First Officer In Focus – Wes Greaves, USS Oumuamua

First Officer In Focus – Wes Greaves, USS Oumuamua

You'll Always Be My Number One

Each month we interview a First Officer of the fleet as part of our “First Officer in Focus” column to get to know them better, and learn more about what their positions entail.

This month, we’re interviewing the First Officer of the starship USS Oumuamua,  Lt. Colonel Wes Greaves, a Human male. 

DeVeau: In our last interview, you shared a bit about yourself.  Would you delve a little deeper?  What made you decide to become a marine and serve our country?  What’s that been like?  

GREAVES: Sure. I’ve been in and around the Marine Corps now since 2009. Or rather that’s when I signed on the dotted line. I joined as an officer so my onboarding took quite some time as college had to be completed first. Needless to say it’s been a big part of my adult life. I grew up with 9/11 as a big moment in my life. A lot of my formative years as a child was watching news broadcasts on the war in Iraq and Afghanistan. I turned 18 when Iraq hit its peak. Regardless of the reasons we were in conflict, my country was at war and I didn’t want to let other people fight it for me. So when I was 19 I signed on the dotted line to become an officer in the Marine Corps. Lucky for me and my naive younger self, I missed the actual fighting by the time I hit active duty and joined the Fleet Marine Force. Though, I did get to contribute to the fight against ISIS with battlefield forensics, which was very rewarding. 

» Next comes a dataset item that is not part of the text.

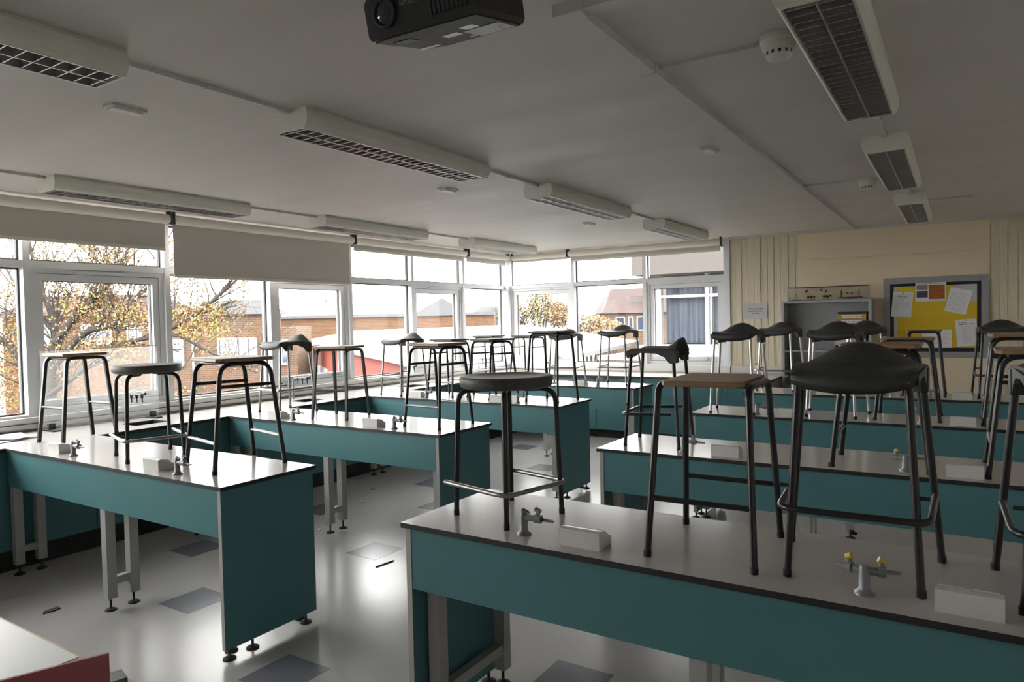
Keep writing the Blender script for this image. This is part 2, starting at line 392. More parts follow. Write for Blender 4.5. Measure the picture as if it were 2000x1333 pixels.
# ------------------------------------------------------------------ window counters, sinks
sinks = [(3.15, 3.45), (4.93, 5.22), (6.62, 6.95)]
wc = thing('window_counter', 'long grey laminate worktop with black edge under the left windows', 'worktop', (0, 0, 0))
c = MB(); y = -0.94; T = {'': 0, '+x': 1, '-x': 1, '-y': 1, '+y': 1, '-z': 1}
for a, b in sinks:
    c.box(-6.338, -5.57, y, a, 0.87, 0.9, T); c.box(-6.338, -6.03, a, b, 0.87, 0.9, T); c.box(-5.78, -5.57, a, b, 0.87, 0.9, T); y = b
c.box(-6.338, -5.57, y, YW-0.002, 0.87, 0.9, T)
c.build('worktop', ['worktop', 'black_edge'], wc)
MB().box(-6.338, -6.318, -0.94, YW-0.002, 0.9, 0.925).build('upstand', 'panel_edge', wc)
bc = thing('back_counter', 'grey laminate worktop running below the back windows', 'worktop')
MB().box(-5.569, -1.965, 8.97, YW-0.018, 0.87, 0.9, T).build('worktop', ['worktop', 'black_edge'], bc)
MB().box(-5.569, -1.965, YW-0.06, YW-0.04, 0.9, 0.925).build('upstand', 'panel_edge', bc)
names = ['nearest the camera', 'below the second sink', 'below the third sink']
for k, (a, b) in enumerate(sinks):
    s = thing('sink', ['inset sink in window counter behind the acrylic screen', 'inset sink in window counter left of the dark square stool', 'inset sink in window counter farthest down the room'][k], 'sink', (-5.905, (a+b)/2, 0.70), 0, 'inset sinks in the window counter')
    m = MB(); q = (b-a)/2-0.002
    m.box(-0.123, 0.123, -q, q, 0, 0.012).box(-0.123, -0.113, -q, q, 0.012, 0.197).box(0.113, 0.123, -q, q, 0.012, 0.197).box(-0.113, 0.113, -q, -q+0.01, 0.012, 0.197).box(-0.113, 0.113, q-0.01, q, 0.012, 0.197)
    m.build('basin', 'dark_void', s)
    MB().lathe([(0.02, 0.012), (0.02, 0.016)], 12).build('drain', 'chrome', s)
def lab_tap(x, y, label):
    t = thing('water_tap', label, 'tap', (x, y, 0.9), 0, 'swan neck water taps on the window counter')
    MB().lathe([(0.026, 0), (0.026, 0.006), (0.014, 0.012), (0.014, 0.03)], 14).build('base', 'tap_grey', t)
    MB().tube(fillet([(0, 0, 0.02), (0, 0, 0.235), (0.17, 0.05, 0.235)], 0.045), 0.009, 10).build('neck', 'tap_grey', t)
    for d in (0.06, 0.115, 0.17):
        MB().tube([(d, d*0.3, 0.24), (d, d*0.3, 0.205)], 0.011, 10).tube([(d, d*0.3, 0.205), (d+0.004, d*0.3, 0.165)], 0.007, 8, r_end=0.004).build('nozzle', 'binder_black', t)
    MB().tube([(0.17, 0.05, 0.24), (0.21, 0.06, 0.243)], 0.014, 8).build('lever', 'binder_black', t)
lab_tap(-6.15, 3.27, 'grey swan neck tap with black nozzles behind acrylic screen')
lab_tap(-6.15, 5.09, 'grey swan neck tap with black nozzles under the lowest blind')
lab_tap(-6.15, 6.86, 'grey swan neck tap with black nozzles at the third sink')
lab_tap(-6.15, 8.60, 'grey swan neck tap near the corner of the window counter')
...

Your character, Wes Greaves, is both First Officer and Marine.  How does that translate into his position as XO?  How do you keep the spirit of being a marine alive with your character now that he’s serving in a different capacity?

That’s the idea. The ‘Oumuamua has a small Marine detachment, so Wes Greaves serves as both the commander of that, as well as the First Officer of the ship. I try to bring the sense of discipline and directness of the Marine to the management of the ship’s staff. Mostly that’s achieved through Wes’s example. When it’s time to work, he presents himself as no nonsense, and expects those around him to do the same. That’s actually an interesting character development for Greaves, as he wasn’t always like that. Before he was placed as the First Officer, Greaves was an easy going friendly face. The role has changed his outward affect. 

What are some challenges you’ve had filling this role, both OOC and IC?

Honestly, it hasn’t been that challenging. There’s just more of everything. Both IC and OOC, the First Officer is a leader first. In our game that means taking a step back from the spotlight to empower the writers around you. Most of my writing has transitioned away from doing and more into setting up the other characters in my scenes. I think that transition can be hard for some people to get into, without losing the fun in the game. I guess that has been the biggest challenge for me in a way. Keeping my enjoyment high while empowering others. 

What has been the most memorable event or instance in your character’s life this past year?

Easy. Getting to command the Thor in a knife fight in a phone booth. For those that hadn’t been keeping up, the Thor got ambushed in low orbit in the Gamma Quadrant  with its shields down. It caused the ship to crash land in the ocean. The skipper was off ship so it was Greaves in the big chair for the biggest crisis moment of his career. There were so many big moments to that mission too. From Wes calling red alert, to abandoning ship, to shouting fire! We ended up keeping the ship intact on impact, keeping her from sinking with a skeleton crew, then using her as a submarine to ambush our adversary and striking a mortal blow. It was one of the times where fighting really and truly was the answer to the mission, and as a Marine, Wes brought the fighting spirit and the never-give-up tenacity as a leader that was a highlight for me. 

If things were different, for instance, if he were not a marine or an XO, where would you have him and how do you think that would change the character?

That’s hard to answer, because that would simply be a different character. I’ve got a handful of PNPCs, but none of them are very fleshed out as I use them primarily as scene boosters when needed. I’d say that if I had to do a completely different character I would play a young and naive helmsman. It’s sort of the polar opposite of the professional, prior enlisted,  no-nonsense Greaves, and I think it’d be a fun dynamic to explore. 

This will be our final interview with you as FO of the Oumuamua for a while as you take an LOA to focus on some real life matters.  What do you think Wes will be up to until your return? 

As a Marine, and now as a Lieutenant Colonel, I imagine Greaves has overstayed his welcome with a shipboard assignment. The Starfleet Marine Corps is huge, just like the Federation is. Shipboard detachments would be a small part of the larger Marine Corps ecosystem. I foresee Wes getting a reassignment to battalion command or regimental executive officer so the Marine Corps can make sure he doesn’t lose his talent for ground maneuver. Plus, he’s probably one of the few senior Marines in the fleet with such a strong understanding of shipboard operations. That’s something he could contribute to the junior officers in an all Marine unit. I’m sure the Corps will find a way to keep him gainfully employed. 

Thanks for your time, Colonel Greaves!